South Wales Evening Post - 16th August 2016

There was once a Conservative poster that read: “If Labour is the answer then it’s a damn stupid question.”

It’s a joke that has new contemporary meaning but let there be no doubt, the party’s problems are entirely of their own making.

When the scale of the last general election defeat became apparent, the shift away from the centre ground was inevitable. What wasn’t foreseen however was the creative degree to which party apparatchiks would handle the succession process.

Being able to decide the identity of the Labour leader at £3 a pop not only made being left-wing affordable as well as fashionable, it went some way to fulfilling the Leninist axiom that capitalists are indeed capable of selling the rope that will later be used to hang them.

I suppose you could argue that any party hierarchy unable to think through the longer-term implications of these money-spinning actions should be quietly side-lined by a indisputably popular leader. Think again. The party machine has proved markedly resilient.

For all the accusations of infiltration by Trotskyites, it’s worth recounting that it was Leon himself who observed the way of things is for the bureaucracy to firstly take over the party and then replace it.

Of course, it is in parliament where Labour’s problems are most apparent. Poor performances at the dispatch box with Mao’s red book thrown around ad-lib and equivocation over policy have all managed to give MPs severe jitters.

Where most people tend to get lost though – including me - is following through the logic how all this discontent translated into en masse front-bench resignations.
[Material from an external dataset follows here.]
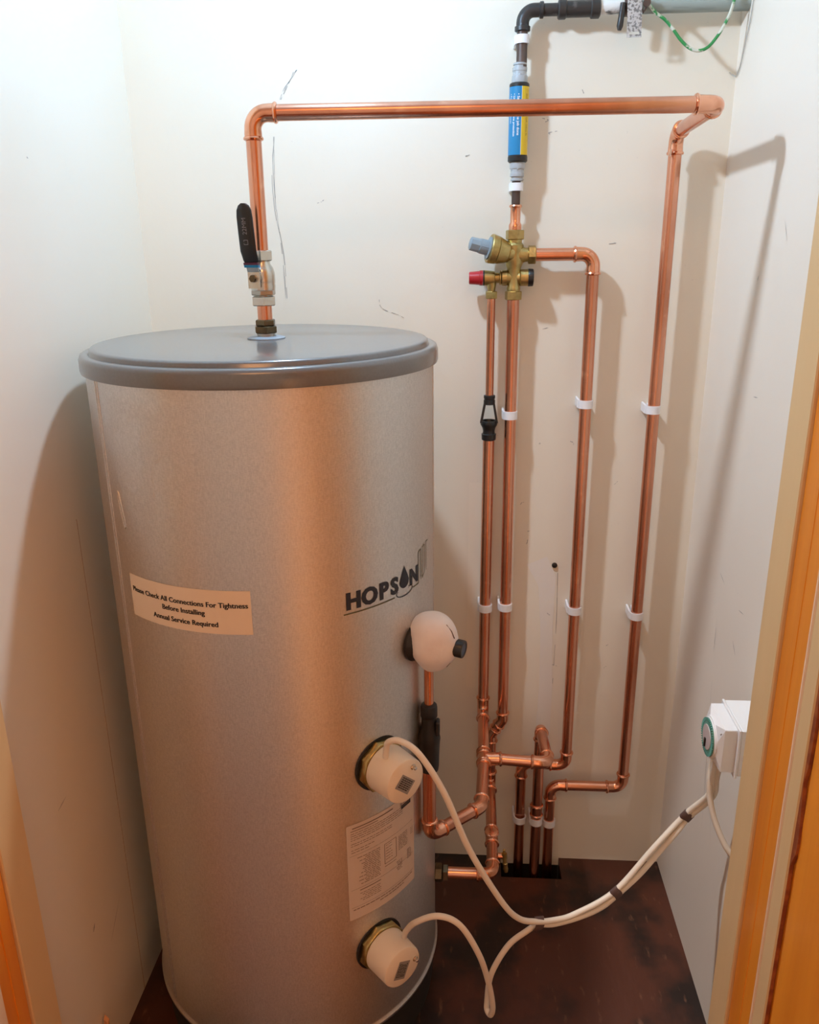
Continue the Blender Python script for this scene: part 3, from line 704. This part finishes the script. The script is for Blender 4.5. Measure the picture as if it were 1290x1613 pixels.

Informed sources insist that what triggered a survivalist reflex among the mutineers was the prospect of a post-Brexit snap election combined with boundary changes. The best-case scenario being touted around at the time was a loss of up to 90 seats.

Why should MPs worry about deselection by disaffected constituency parties, said the briefings, when terminal electoral oblivion beckoned anyway?

As things presently stand, there is no overt Conservative appetite for another general election – nor for a quick Brexit settlement either. So where does that leave Labour?

Many describe the renewed leadership context as a struggle for the party’s future. I disagree.

This is unquestionably a battle but more like one fought over the ruins of some abandoned building whereby it is more important to the antagonists to gain ground than keep things intact. It has the squalid feel of a family quarrel that follows the reading of a will.

Labour historically grew from a mass movement into a political force. It introduced social and economic reforms that are still valued in our lifetimes. Furthermore, it was no less factionalised then than in the present day.

It is the nature of opposition parties to seek to become governments. Labour does not yet seem to have figured out how that it going to happen. It will prove to a fascinating experience to watch them try.

In the meantime, and pardon the expression, things can only get better.


The challenges and changes ahead

While internal differences continue, there is a palpable despair among Labour supporters that the party’s guns are faced in the wrong direction, so to speak.

As much as the clever set dismiss the Blair-Brown years as ‘tory-lite’, there’s no denying that the minimum wage, crime reduction, equality and devolution all happened on their watch. 

So did the Iraq invasion of course. It is probably at this point that Labour’s fortunes dipped irrevocably – which is why the election of Jeremy Corbyn has changed more than just perceptions.

Recent national and regional elections (plus the odd referendum) have spelled out even to the most optimistic comrade that the majority of the UK electorate are not yearning for inclusive, left-wing egalitarianism.

Newbie 'Corbynistas' dubbed the new Red Guard

Labour’s membership numbers have nonetheless reached the 300,000 mark and continue to climb.

Ironically, this is as much as challenge as an opportunity for rank and file party organisations.

As one disgruntled branch official confided in me, there are some tense instances where newbies without a lick of political savvy lecture hardened campaigners about solidarity. Comparisons with a modern-day Red Guard fomenting a cult of personality are fairly predictable.

An additional concern is that this influx is largely made up of individuals who think that simply the act of joining a political party is sufficient in itself to bring about significant social change.

However, if just a fraction of the new intake become committed members then the party will not only have far more boots on the ground but also the financial resources to back them up.

This will be welcome news to Labour’s poor-bloody-infantry who turn out in all weathers to deliver leaflet or help organise the socials and fund-raisers.

The first test in Wales will be next year’s council elections. History shows that the party prospers locally when Labour is in national opposition. That said, precedents seem to count for very little in politics these days.